Data segment =>
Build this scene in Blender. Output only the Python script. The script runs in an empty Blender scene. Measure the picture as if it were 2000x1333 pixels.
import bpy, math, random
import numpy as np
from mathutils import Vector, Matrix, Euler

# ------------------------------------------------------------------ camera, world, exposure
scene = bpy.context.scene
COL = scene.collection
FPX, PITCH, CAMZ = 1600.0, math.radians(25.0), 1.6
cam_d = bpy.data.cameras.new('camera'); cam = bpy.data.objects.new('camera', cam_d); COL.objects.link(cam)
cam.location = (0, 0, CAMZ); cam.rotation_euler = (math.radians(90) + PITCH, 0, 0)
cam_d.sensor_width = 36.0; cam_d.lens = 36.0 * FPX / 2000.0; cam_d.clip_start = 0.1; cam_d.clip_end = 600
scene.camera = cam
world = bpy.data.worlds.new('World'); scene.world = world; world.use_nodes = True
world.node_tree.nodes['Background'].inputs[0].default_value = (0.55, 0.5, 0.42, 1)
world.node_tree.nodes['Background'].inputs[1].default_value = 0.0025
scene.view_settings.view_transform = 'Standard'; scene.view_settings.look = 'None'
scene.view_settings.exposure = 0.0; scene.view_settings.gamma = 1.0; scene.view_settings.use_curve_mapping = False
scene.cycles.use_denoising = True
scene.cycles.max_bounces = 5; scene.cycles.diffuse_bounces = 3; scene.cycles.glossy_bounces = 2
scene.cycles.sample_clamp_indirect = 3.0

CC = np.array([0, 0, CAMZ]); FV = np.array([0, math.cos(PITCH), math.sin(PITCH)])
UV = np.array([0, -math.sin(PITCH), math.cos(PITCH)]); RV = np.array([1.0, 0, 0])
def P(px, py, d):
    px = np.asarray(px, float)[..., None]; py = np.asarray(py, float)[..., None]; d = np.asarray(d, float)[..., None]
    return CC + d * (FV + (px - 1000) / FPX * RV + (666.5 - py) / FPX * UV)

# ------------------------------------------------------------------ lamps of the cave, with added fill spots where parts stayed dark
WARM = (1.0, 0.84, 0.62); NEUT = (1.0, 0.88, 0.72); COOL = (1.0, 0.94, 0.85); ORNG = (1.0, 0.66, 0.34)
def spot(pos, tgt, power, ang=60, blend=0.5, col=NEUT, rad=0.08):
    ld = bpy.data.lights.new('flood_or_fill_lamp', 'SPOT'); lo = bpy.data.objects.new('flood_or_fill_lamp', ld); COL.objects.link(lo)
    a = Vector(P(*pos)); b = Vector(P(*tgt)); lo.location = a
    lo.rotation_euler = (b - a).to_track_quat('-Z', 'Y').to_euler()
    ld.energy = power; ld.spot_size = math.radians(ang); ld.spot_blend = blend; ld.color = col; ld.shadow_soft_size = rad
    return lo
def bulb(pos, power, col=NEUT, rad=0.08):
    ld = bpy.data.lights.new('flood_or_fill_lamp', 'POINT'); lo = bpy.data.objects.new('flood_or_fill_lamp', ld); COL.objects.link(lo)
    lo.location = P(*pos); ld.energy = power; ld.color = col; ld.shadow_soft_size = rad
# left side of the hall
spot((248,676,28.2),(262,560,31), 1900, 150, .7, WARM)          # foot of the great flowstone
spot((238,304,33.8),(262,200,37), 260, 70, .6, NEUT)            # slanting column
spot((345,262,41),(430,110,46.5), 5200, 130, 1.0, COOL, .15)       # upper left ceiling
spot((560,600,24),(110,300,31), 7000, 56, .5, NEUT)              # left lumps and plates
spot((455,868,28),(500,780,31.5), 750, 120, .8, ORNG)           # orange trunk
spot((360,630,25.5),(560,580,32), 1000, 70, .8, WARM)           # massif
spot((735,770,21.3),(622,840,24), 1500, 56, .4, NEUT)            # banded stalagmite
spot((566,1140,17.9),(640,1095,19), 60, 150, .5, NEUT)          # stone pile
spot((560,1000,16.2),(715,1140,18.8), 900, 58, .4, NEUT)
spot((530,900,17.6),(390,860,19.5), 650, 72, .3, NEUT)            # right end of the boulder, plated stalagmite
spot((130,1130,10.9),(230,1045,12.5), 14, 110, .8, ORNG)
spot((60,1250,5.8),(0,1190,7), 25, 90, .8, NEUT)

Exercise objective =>
Restate the first line and every line after it, word for word, stopping once the line with "from mathutils import Vector, Matrix, Euler" is done.

Exercise solution =>
Build this scene in Blender. Output only the Python script. The script runs in an empty Blender scene. Measure the picture as if it were 2000x1333 pixels.
import bpy, math, random
import numpy as np
from mathutils import Vector, Matrix, Euler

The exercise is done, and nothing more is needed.